Il convient que chacun suive les instructions de son rabbin. Mon avis penche dans le sens de la troisième opinion : tant que l’on écrit de la main droite, ou que celle-ci est la main forte, ou tant que l’on exécute de cette main des tâches importantes, on attachera la téphila sur le bras gauche, ainsi que l’écrit notre maître le Rav Mordekhaï Elyahou, de mémoire bénie, dans sa lettre de recommandation à Pniné Halakha (5753 / 1993). Cette position semble juste, car en tout cas de doute, lorsqu’on donne pour instruction d’attacher la téphila au bras gauche, on s’aperçoit, à bien examiner la littérature des Richonim, que tel est en réalité leur avis majoritaire. De plus, telle est la conduite recommandée par la Cabale. Il faut ajouter à cela les auteurs selon qui, a posteriori, un gaucher qui aurait attaché sa téphila au bras gauche serait quitte.
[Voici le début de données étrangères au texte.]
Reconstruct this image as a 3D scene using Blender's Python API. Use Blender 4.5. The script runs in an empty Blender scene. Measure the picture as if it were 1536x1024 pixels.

Par ailleurs, en général, dans les cas où l’on hésite à dire si une personne est gauchère, il est rare qu’une opposition nette existe entre écriture et force. Par conséquent, ceux-là mêmes qui veulent se fonder sur l’un ou l’autre de ces deux critères sont sujets à de grands doutes. Or la Torah n’a pas formulé ses paroles de façon à engendrer d’innombrables cas d’incertitude. Pour sortir du doute, la solution consiste donc à dire que, dès lors que l’on est quelque peu adroit de la main droite, on doit être considéré comme ambidextre : on attachera donc la téphila à son bras gauche. De plus, parmi ceux qui pensent que le critère essentiel est, en cette matière, l’écriture, nombre d’auteurs reconnaissent que, si l’on est naturellement droitier, et que l’on se soit habitué à écrire de la main gauche, c’est sur le bras gauche que l’on attachera la téphila (Maguen Avraham 27, 10 ; Michna Beroura 27). Il est en pratique difficile de savoir pourquoi telle personne, dont la main dominante est la droite, écrit cependant de la main gauche. Peut-être s’y est-elle habituée pour quelque motif extérieur, par exemple : avoir siégé, à l’école, à la gauche d’un élève qui gênait l’usage de sa main droite ; ou bien encore, avoir eu quelque blessure à la main droite, lorsqu’on commençait d’apprendre à écrire.